Objective
Locate the word "this" in the entries below, then gather every line that holds it.

*** Entries supplied

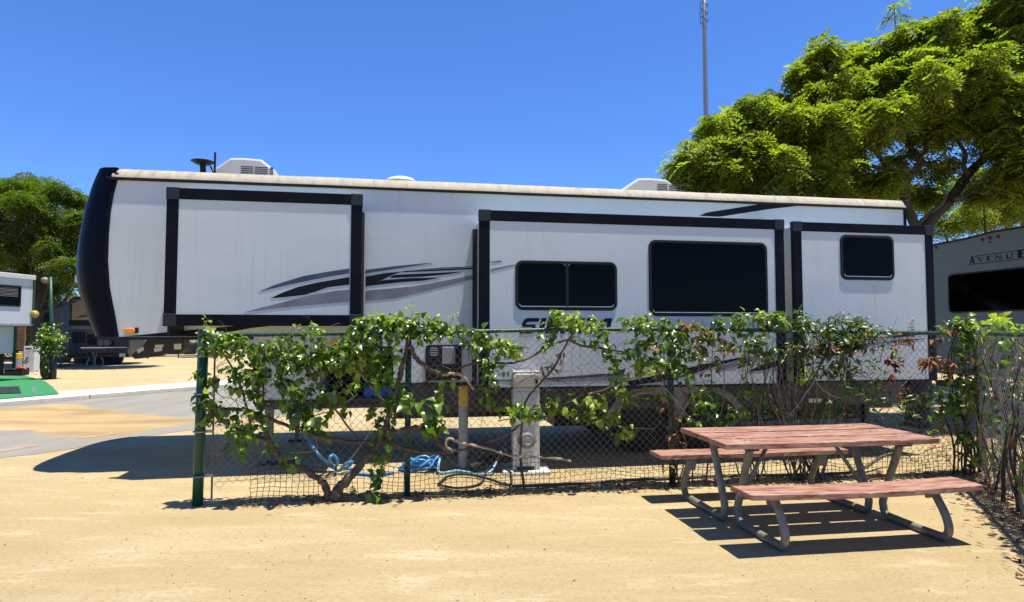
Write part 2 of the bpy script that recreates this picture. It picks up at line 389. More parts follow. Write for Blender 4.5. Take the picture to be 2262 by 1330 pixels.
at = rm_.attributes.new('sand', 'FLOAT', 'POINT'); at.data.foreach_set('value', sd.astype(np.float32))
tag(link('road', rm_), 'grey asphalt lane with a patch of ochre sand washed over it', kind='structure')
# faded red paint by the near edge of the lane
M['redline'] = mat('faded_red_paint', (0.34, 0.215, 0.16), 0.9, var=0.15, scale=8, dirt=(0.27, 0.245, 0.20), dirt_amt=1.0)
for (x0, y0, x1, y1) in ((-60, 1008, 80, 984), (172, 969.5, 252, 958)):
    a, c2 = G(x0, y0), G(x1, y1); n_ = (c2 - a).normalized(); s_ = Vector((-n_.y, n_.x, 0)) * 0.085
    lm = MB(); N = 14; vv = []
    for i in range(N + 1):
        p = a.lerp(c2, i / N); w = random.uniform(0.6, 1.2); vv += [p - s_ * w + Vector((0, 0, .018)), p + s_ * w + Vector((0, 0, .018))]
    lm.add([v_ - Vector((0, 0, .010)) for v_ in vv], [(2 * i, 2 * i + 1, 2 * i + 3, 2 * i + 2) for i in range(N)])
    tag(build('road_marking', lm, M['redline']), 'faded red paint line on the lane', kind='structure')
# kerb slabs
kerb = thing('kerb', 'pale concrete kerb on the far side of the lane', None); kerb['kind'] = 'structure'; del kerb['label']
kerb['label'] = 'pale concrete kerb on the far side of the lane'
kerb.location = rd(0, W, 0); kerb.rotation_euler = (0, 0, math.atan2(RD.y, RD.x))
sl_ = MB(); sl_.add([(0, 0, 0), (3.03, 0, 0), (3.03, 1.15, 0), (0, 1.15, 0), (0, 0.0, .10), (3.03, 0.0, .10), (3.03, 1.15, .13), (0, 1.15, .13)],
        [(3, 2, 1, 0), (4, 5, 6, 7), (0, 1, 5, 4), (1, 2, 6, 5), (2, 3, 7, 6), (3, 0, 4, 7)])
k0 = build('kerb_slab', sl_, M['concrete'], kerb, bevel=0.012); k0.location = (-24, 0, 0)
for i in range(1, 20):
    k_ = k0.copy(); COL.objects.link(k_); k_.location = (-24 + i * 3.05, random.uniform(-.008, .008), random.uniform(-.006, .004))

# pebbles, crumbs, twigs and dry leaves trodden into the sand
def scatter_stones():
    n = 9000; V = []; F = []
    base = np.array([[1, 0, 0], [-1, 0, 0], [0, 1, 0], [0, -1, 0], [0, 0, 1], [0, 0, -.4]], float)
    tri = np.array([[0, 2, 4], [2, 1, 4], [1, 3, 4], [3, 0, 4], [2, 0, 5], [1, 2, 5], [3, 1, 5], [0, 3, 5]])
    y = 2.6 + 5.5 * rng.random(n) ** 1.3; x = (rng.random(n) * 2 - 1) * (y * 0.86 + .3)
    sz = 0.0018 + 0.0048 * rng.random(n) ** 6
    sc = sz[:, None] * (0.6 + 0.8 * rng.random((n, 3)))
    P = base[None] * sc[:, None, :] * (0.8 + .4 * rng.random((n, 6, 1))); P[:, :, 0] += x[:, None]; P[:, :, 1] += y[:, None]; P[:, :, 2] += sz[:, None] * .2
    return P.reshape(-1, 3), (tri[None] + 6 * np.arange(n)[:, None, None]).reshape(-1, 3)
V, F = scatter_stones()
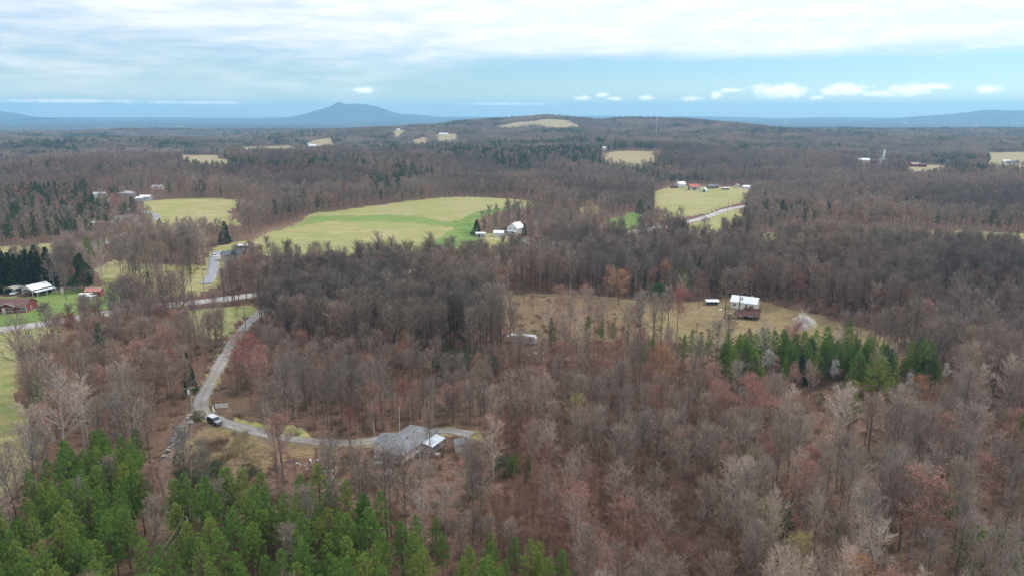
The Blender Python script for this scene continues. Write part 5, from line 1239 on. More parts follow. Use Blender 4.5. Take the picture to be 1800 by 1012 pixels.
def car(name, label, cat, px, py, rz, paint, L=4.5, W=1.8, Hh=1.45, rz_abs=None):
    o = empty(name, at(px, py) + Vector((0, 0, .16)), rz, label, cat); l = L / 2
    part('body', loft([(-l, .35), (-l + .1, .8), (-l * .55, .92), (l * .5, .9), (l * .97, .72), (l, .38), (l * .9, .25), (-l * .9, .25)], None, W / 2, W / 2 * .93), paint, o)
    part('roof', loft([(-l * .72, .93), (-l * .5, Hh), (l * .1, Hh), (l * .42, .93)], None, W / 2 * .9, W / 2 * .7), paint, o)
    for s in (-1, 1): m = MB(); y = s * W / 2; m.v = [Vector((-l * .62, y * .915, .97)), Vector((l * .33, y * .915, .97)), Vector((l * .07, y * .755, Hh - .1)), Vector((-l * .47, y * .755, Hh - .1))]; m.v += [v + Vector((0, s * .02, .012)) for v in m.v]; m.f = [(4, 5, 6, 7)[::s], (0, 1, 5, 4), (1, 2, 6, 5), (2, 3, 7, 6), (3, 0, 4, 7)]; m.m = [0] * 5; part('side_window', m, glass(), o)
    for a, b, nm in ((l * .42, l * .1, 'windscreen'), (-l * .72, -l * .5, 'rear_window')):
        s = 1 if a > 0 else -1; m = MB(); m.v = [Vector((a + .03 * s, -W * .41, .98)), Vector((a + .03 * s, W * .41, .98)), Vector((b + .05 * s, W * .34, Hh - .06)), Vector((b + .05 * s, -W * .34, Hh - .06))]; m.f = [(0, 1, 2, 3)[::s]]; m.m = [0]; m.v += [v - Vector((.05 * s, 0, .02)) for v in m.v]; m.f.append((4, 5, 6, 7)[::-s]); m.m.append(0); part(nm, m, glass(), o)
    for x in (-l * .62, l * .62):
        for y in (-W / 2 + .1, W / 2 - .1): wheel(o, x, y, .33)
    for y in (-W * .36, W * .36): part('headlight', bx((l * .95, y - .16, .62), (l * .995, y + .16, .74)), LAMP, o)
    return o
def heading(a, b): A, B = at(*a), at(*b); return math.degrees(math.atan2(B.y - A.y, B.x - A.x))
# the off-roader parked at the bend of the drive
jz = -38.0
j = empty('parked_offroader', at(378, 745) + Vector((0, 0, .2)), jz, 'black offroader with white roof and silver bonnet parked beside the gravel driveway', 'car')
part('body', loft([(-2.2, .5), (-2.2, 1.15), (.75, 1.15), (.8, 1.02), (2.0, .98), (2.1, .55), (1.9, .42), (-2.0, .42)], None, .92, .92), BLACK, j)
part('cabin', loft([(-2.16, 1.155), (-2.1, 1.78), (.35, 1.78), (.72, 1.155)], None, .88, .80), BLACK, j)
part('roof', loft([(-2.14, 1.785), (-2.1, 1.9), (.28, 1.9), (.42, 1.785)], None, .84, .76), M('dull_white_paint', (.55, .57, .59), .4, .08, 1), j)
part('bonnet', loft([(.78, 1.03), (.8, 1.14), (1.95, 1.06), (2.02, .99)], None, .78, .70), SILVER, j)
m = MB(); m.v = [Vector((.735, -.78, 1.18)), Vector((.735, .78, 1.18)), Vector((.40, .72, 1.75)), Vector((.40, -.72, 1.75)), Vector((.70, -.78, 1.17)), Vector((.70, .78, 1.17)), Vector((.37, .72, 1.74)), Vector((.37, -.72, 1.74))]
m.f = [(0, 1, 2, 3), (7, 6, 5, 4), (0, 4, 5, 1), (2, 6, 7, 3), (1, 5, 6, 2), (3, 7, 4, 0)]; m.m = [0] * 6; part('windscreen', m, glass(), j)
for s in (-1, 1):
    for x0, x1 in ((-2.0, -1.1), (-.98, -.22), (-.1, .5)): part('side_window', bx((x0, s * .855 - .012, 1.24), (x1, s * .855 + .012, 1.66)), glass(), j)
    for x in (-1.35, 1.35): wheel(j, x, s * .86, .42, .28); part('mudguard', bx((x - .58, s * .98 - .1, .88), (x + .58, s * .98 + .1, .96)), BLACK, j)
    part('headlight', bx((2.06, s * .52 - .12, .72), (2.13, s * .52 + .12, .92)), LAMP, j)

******

Output
Write part 2 of the bpy script that recreates this picture. It picks up at line 389. More parts follow. Write for Blender 4.5. Take the picture to be 2262 by 1330 pixels.
The Blender Python script for this scene continues. Write part 5, from line 1239 on. More parts follow. Use Blender 4.5. Take the picture to be 1800 by 1012 pixels.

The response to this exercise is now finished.